PKM Katowice do 16 października czeka na oferty w przetargu na zakup 10 autobusów elektrycznych. Będzie to pięć pojazdów o standardowej długości, i pięć autobusów przegubowych. Tego typu pojazdy już jeżdżą po ulicach Krakowa. Jak mówił 9 sierpnia Jacek Majchrowski, Prezydent Miasta: – Od dzisiaj mieszkańcy stolicy Małopolski mogą korzystać z 26 autobusów elektrycznych, w tym z 20 najnowszych pojazdów, które dzisiaj po raz pierwszy Państwu prezentujemy. Obecnie Kraków posiada największą liczbę autobusów napędzanych energią elektryczną w Polsce. Chciałbym przypomnieć, że jesteśmy pierwszym miastem w Polsce, które uruchomiło regularną linię obsługiwaną autobusami elektrycznymi. To w Krakowie powstała także pierwsza w Polsce stacja do ładowania autobusów przez pantograf. A dzisiaj jako pierwsze miasto w Polsce prezentujemy autobus elektryczny przegubowy.
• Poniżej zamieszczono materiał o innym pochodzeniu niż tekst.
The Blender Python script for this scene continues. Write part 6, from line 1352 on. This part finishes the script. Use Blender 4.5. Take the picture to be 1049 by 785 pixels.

Również mniejsze miasta inwestują w elektryczny transport miejski. Wśród nich są m.in.: Szczecinek (mając 40 tys. mieszkańców kupuje 10 autobusów elektrycznych), Stalowa Wola (10 elektrobusów), a także Ciechanów (jeden elektrobus). Po ulicach zlokalizowanego w województwie śląskim Jaworzna jeżdżą już pierwsze trzy z 22 nowych autobusów elektrycznych Solarisa.
Co na to przemysł?
O tym, że branża elektro-mobilna będzie się cały czas rozwijać, nie trzeba nikogo przekonywać. Świadczy o tym także inwestowanie w rozwój infrastruktury, związany z tą technologią. Dowodem na ten fakt jest otwarcie we wrześniu na terenach Katowickiej Specjalnej Strefy Ekonomicznej w Gliwicach nowego zakładu firmy BMZ Poland. Spółka wchodzi w skład BMZ the Innovation Group, będącego znanym na europejskim rynku dostawcą inteligentnych systemów zasilania oraz magazynowania energii w oparciu o technologię litowo-jonową. W nowym zakładzie w Gliwicach, o powierzchni 12 tys. m kw. produkowane mają być m.in. baterie do autobusów elektrycznych. Liczba tego typu inwestycji z całą pewnością będzie w najbliższym czasie systematycznie wzrastać.